Oh, there’s plenty to be said about chinese officials, particularly in HK which may end up becoming the next Tibet as they become redefined as a "problem province". Sadly their competency is not that much in question. They’re the sort of villains who tend to win even if it IS by following templates of brute-force social engineering they developed during thousands of years of imperial rule.

They’re not like the soviets who set up imaginary ideals and free fantasies then relied on wishful thinking and chanting Marx to produce a worker’s paradise out of nothing.

The standard template China appears to be going for is that as long as 8 or 9 out of 10 citizens are happy they can just use the 10th as a warning example unto others. On mainland China that method seems to work just fine which is why so very many chinese just accept the status quo as not just normal but desirable.

HK residents not having grown up with ultra-authoritarianist imperialism as their model of life take a bit more offense at this but frankly speaking they’ll be made to accept it no matter the price China has to pay in international forums over it. If China has to put half of HK in re-education camps to get it done that is what they’ll do.

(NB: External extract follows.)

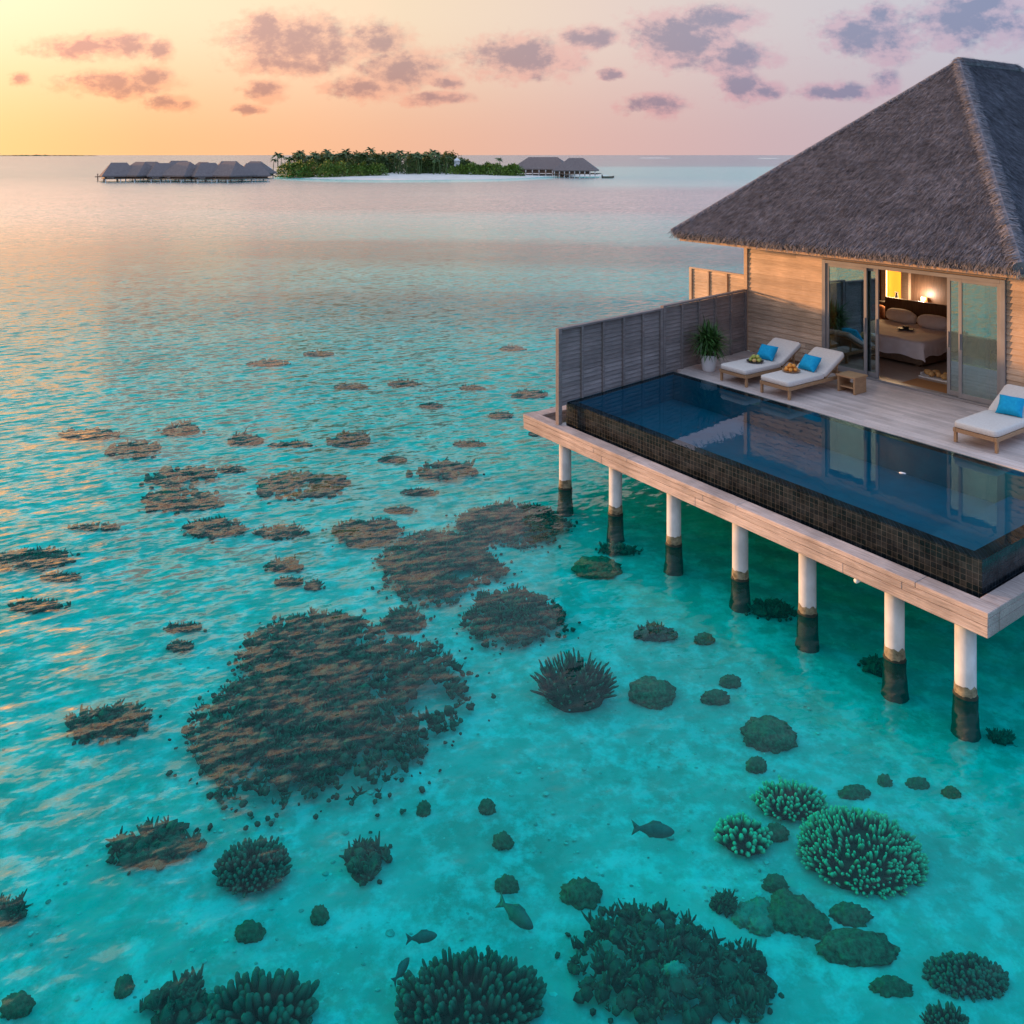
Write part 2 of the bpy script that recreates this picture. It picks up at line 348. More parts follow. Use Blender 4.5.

What still bugs me, however, is the way the brits decided to drop HK in the cacky without a single hint that any HK resident unhappy with the idea of becoming a model citizen of the Empire of Qin had better skedaddle in good time. They’ve had about a generation’s worth of warning and the timetable was fixed on when they’d go from being (relatively) free people to (relatively) enslaved ones.
The brits above all knew no matter what China promised on paper HK was going to end up with the exact same rights (or lack of them) as the rest of China. The granted privileges outside of that would last up until anyone actually tried to make use of them whereupon – as we’ve seen – the crackdown comes.